begin Excerpted data

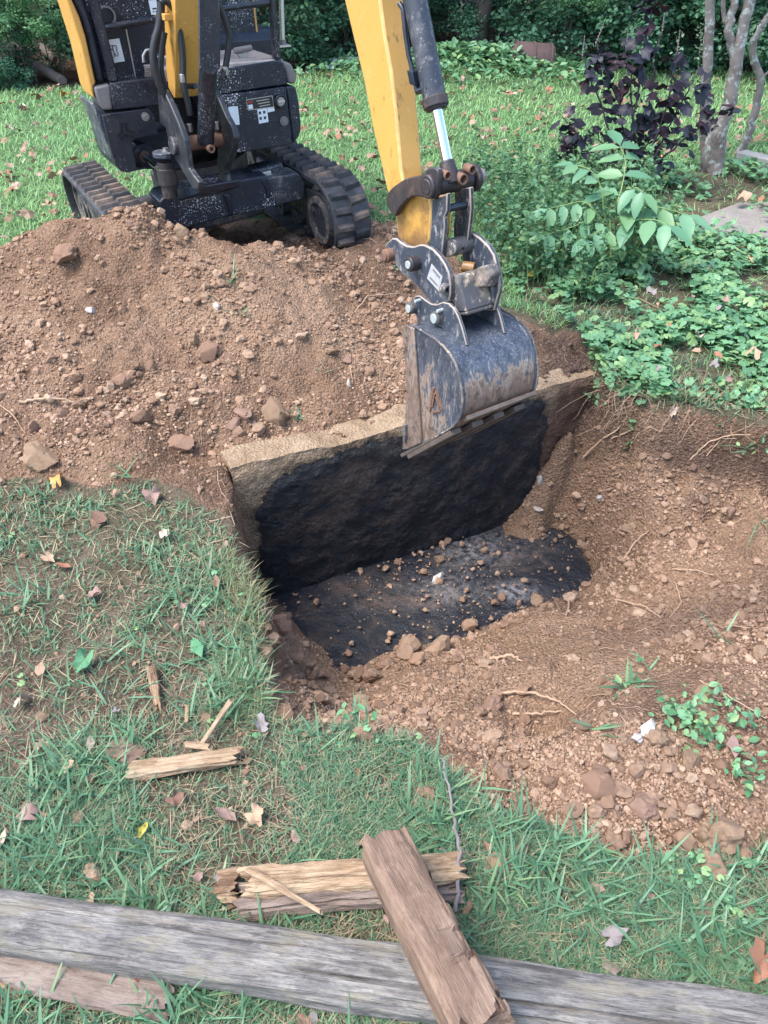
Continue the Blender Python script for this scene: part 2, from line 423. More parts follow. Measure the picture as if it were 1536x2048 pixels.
# topsoil (dark, humus-rich) and paler clay as properties of the soil itself
topsoil = np.zeros(GX.shape); clay = np.zeros(GX.shape)
nz = fbm(xs, ys, 5.0, 3, 51)
bank_side = sstep(0.6, 0.85, xs) * sstep(2.15, 2.3, ys + 0.1 * (xs - .9)) * sstep(-.24, -.12, zz + 0.07 * nz)
behind_right = sstep(0.55, 0.75, xs) * sstep(2.55, 2.75, ys) * h
front_dark = np.exp(-(((xs - 1.0) / .42) ** 2 + ((ys - 1.70 - .1 * (xs - 1)) / .15) ** 2)) * 0.85 + 0.55 * np.exp(-(((xs - .75) / .18) ** 2 + ((ys - 1.2) / .12) ** 2)) + 0.7 * np.exp(-(((xs + .62) / .14) ** 2 + ((ys - 1.98) / .07) ** 2))
topsoil[near] = np.clip(np.maximum(np.maximum(bank_side * (0.8 + .3 * nz), behind_right * .9), front_dark * (0.9 + 0.5 * nz)), 0, 1) * np.clip(dirtm * 1.2, 0, 1)
pitclay = p * sstep(-.10, -.3, zz + .08 * nz) * (1 - bank_side)
clay[near] = np.clip(pitclay * (.55 + .5 * nz), 0, 1) * 0.8

# faces to three pieces of the one sheet
ny_, nx_ = GX.shape
vid = np.arange(ny_ * nx_).reshape(ny_, nx_)
Fq = np.stack([vid[:-1, :-1], vid[:-1, 1:], vid[1:, 1:], vid[1:, :-1]], -1).reshape(-1, 4)
def favg(A): return ((A[:-1, :-1] + A[:-1, 1:] + A[1:, 1:] + A[1:, :-1]) / 4).ravel()
fh, fp = favg(hm), favg(pm)
VV = np.stack([GX, GY, Z], -1).reshape(-1, 3)
def piece(name, sel, mat, label):
    F = Fq[sel]; used = np.unique(F); remap = np.full(len(VV), -1, np.int64); remap[used] = np.arange(len(used))
    me = np_mesh(name, VV[used], remap[F], smooth=True)
    fattr(me, 'topsoil', topsoil.ravel()[used]); fattr(me, 'clay', clay.ravel()[used])
    o = link(name, me, mat); return tag(o, label=label, kind='structure')

t = NT("lawn_soil"); v = t.coord()
c = t.ramp(t.noise(6, 5, 0.65, v), [(0.3, (0.065, 0.045, 0.033)), (0.5, (0.135, 0.093, 0.068)), (0.7, (0.21, 0.15, 0.115))])
c = t.mix(t.ramp(t.noise(1.3, 4, 0.6, v), [(0.35, 0.0), (0.6, 0.35)]), c, (0.09, 0.12, 0.06))
c = t.mix(t.ramp(t.noise(90, 4, 0.7, v), [(0.45, 0.0), (0.7, 0.6)]), c, (0.20, 0.165, 0.11))
t.p(Base_Color=c, Roughness=0.95, Specular_IOR_Level=0.1); t.bump(t.math('SUBTRACT', t.math('MULTIPLY', t.noise(70, 5, 0.7, v), 1.4), t.math('MULTIPLY', t.vor(120, v), .6)), 1.0, 0.016)
LAWN_SOIL = t.m
isp = fp > 0.08; ish = (~isp) & (fh > 0.5)
piece("lawn", ~(isp | ish), LAWN_SOIL, "green lawn with bare patches running back to the trees")
piece("spoil_heap", ish, SOIL, "sloping heap of loose red brown soil in front of the excavator")
piece("dug_pit", isp, SOIL, "dug hole with crumbly brown soil sides around the black slab")

# ------------------------------------------------------------------ loose clods
def ico(sub):
    bm = bmesh.new(); bmesh.ops.create_icosphere(bm, subdivisions=sub, radius=1.0)
    V = np.array([v.co[:] for v in bm.verts]); F = np.array([[v.index for v in f.verts] for f in bm.faces]); bm.free(); return V, F
ICO1, ICO2 = ico(1), ico(2)
def rand_rot(n):
    q = rng.normal(size=(n, 4)); q /= np.linalg.norm(q, axis=1, keepdims=True); w, x, y, z = q.T
    return np.stack([np.stack([1 - 2 * (y * y + z * z), 2 * (x * y - z * w), 2 * (x * z + y * w)], -1), np.stack([2 * (x * y + z * w), 1 - 2 * (x * x + z * z), 2 * (y * z - x * w)], -1), np.stack([2 * (x * z - y * w), 2 * (y * z + x * w), 1 - 2 * (x * x + y * y)], -1)], 1)
def lumps(P, R, tmpl, jit=0.28):
    V, F = tmpl; n = len(P)
    rad = 1 + jit * (rng.random((n, len(V))) - 0.5) * 2
    sc = 1 + 0.35 * (rng.random((n, 1, 3)) - 0.5) * 2
    W = V[None] * rad[..., None] * sc
    if len(V) > 20:                                          # chop facets so that they read as broken lumps
        for _ in range(4):
            d = rng.normal(size=(n, 3)); d /= np.linalg.norm(d, axis=1, keepdims=True); k = 0.55 + 0.3 * rng.random((n, 1))
            pr = np.einsum('nvk,nk->nv', W, d); ex = np.maximum(0, pr - k); W = W - ex[..., None] * d[:, None] * 0.9
    W = np.einsum('nij,nvj->nvi', rand_rot(n), W) * R[:, None, None]
    W[..., 2] *= 0.8
    W = W + P[:, None]
    return W.reshape(-1, 3), (F[None] + (np.arange(n) * len(V))[:, None, None]).reshape(-1, F.shape[1])
def polar(n, d0, d1, a0=-44, a1=44):
    d = d0 * (d1 / d0) ** rng.random(n); a = np.radians(a0 + (a1 - a0) * rng.random(n)); return d * np.sin(a), d * np.cos(a)
MACH_DARK = lambda x, y: np.ones_like(x)
x, y = polar(110000, 0.9, 4.4, -40, 48)
D = gq(DIRT, x, y); cl = 0.5 + 0.5 * fbm(x, y, 3.0, 3, 61)
spill = np.clip(0.14 - np.abs(D - 0.0), 0, 1)
zq = gz(x, y)
keep = rng.random(len(x)) < np.where(zq < -.565, 0.16, np.clip(D * np.clip(cl * 2.8 - 1.0, .07, 1) + .05 * (np.hypot(x, y) < 2.4), 0, 1))
x, y = x[keep], y[keep]
dist = np.hypot(x, y)
rad = 0.0027 * (1 + rng.pareto(2.75, len(x))) * np.clip(dist / 1.9, .8, 1.7); rad = np.clip(rad, .0025, .021)
big = rad > 0.0095
def place(x, y, r, sink=0.25): return np.stack([x, y, gz(x, y) + r * (1 - 2 * sink) * 0.6], -1)
V1, F1 = lumps(place(x[~big], y[~big], rad[~big]), rad[~big], ICO1)
me1 = np_mesh("soil_crumbs", V1, F1); fattr(me1, "topsoil", np.repeat(gq(topsoil, x[~big], y[~big]), len(ICO1[0])))
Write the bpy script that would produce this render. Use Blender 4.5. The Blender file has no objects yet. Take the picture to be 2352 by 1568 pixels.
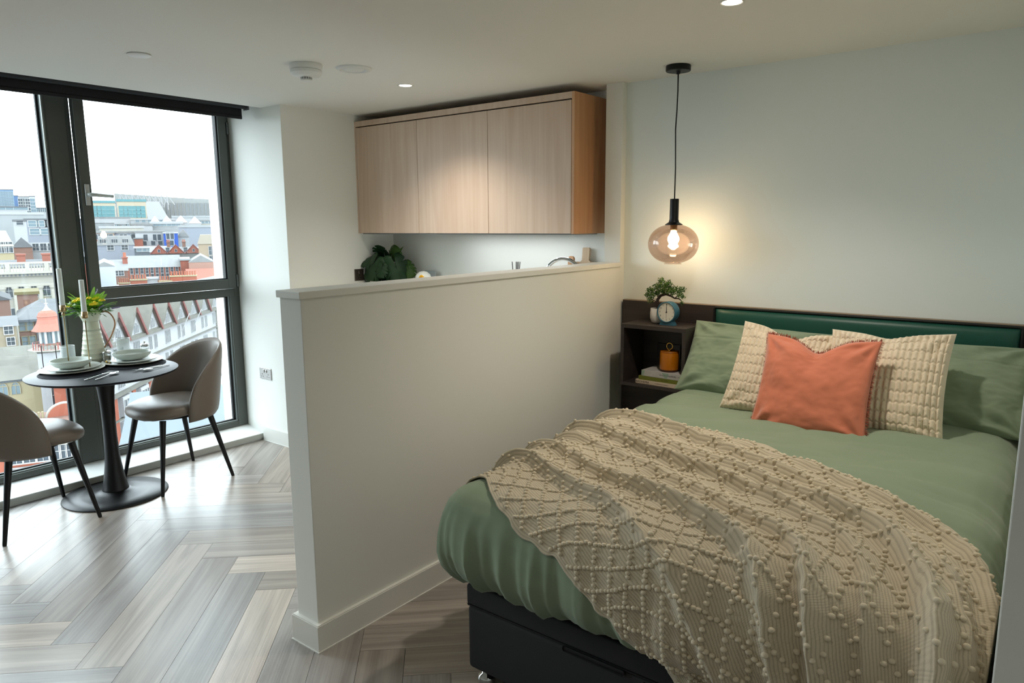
import bpy, bmesh, math, random
from mathutils import Vector, Matrix, noise
R_ = random.Random(7)
PI = math.pi
scene = bpy.context.scene
C = scene.collection

# ------------------------------------------------------------------ camera, sky, lights, exposure
cam_d = bpy.data.cameras.new('camera'); cam = bpy.data.objects.new('camera', cam_d); C.objects.link(cam)
def cam_axes(yaw, pitch, roll):
    cy, sy = math.cos(yaw), math.sin(yaw)
    f = Vector((-sy*math.cos(pitch), cy*math.cos(pitch), -math.sin(pitch)))
    r = Vector((cy, sy, 0)); u = r.cross(f); c, s = math.cos(roll), math.sin(roll)
    return c*r+s*u, -s*r+c*u, f
r_, u_, f_ = cam_axes(0.662091, 0.162339, -0.007218)
cam.matrix_world = Matrix(((r_.x, u_.x, -f_.x, 0), (r_.y, u_.y, -f_.y, 0), (r_.z, u_.z, -f_.z, 1.6), (0, 0, 0, 1)))
cam_d.sensor_width = 36; cam_d.lens = 25.137; cam_d.clip_start = 0.05; cam_d.clip_end = 4000
scene.camera = cam
vs = scene.view_settings
vs.view_transform = 'Standard'; vs.look = 'None'; vs.gamma = 1; vs.use_curve_mapping = False
vs.exposure = 0.0
scene.cycles.use_denoising = True
scene.cycles.max_bounces = 10; scene.cycles.diffuse_bounces = 6; scene.cycles.transparent_max_bounces = 12
scene.cycles.sample_clamp_indirect = 8; scene.cycles.caustics_reflective = False; scene.cycles.caustics_refractive = False
w = bpy.data.worlds.new('sky'); scene.world = w; w.use_nodes = True
bg = w.node_tree.nodes['Background']
bg.inputs[0].default_value = (0.82, 0.93, 1.0, 1); bg.inputs[1].default_value = SKY = 10.0

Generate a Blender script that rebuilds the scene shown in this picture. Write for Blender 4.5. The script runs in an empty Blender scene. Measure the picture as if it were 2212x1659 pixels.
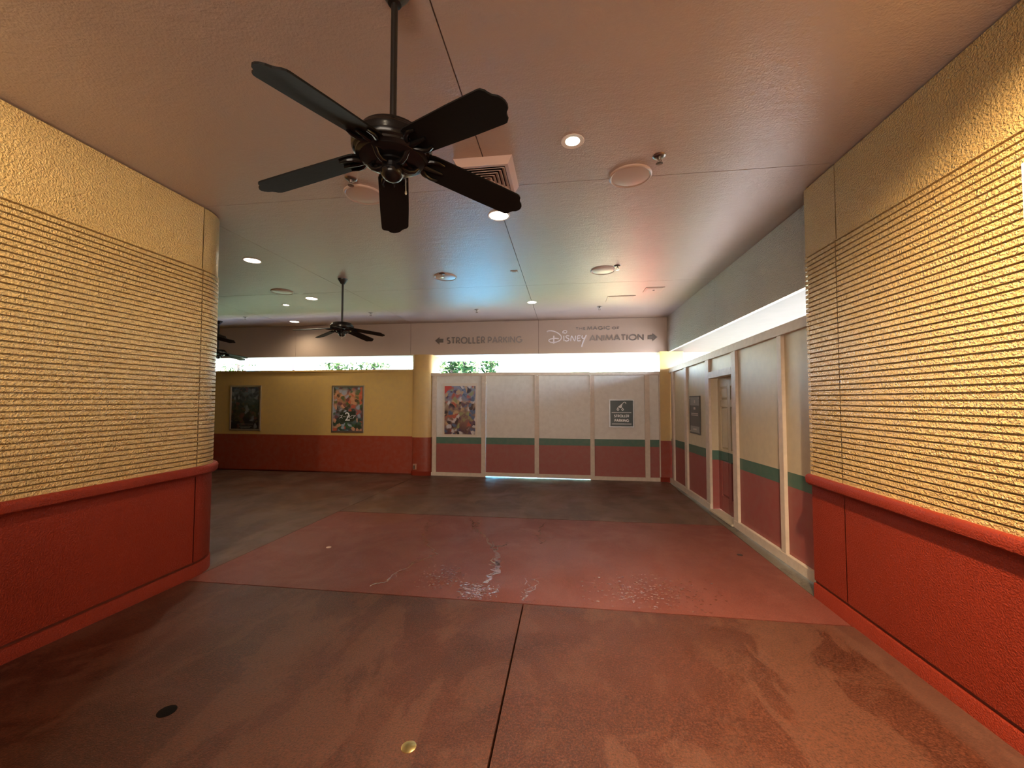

end Excerpted data

### Problem statement
From the line containing "Write the bpy" to the line containing "C = scene.collection", both lines included, give the text again exactly, without any pictures.

### Answer to this problem
Write the bpy script that would produce this render. Use Blender 4.5. The Blender file has no objects yet. Take the picture to be 2352 by 1568 pixels.
import bpy, bmesh, math, random
from mathutils import Vector, Matrix, noise
R_ = random.Random(7)
PI = math.pi
scene = bpy.context.scene
C = scene.collection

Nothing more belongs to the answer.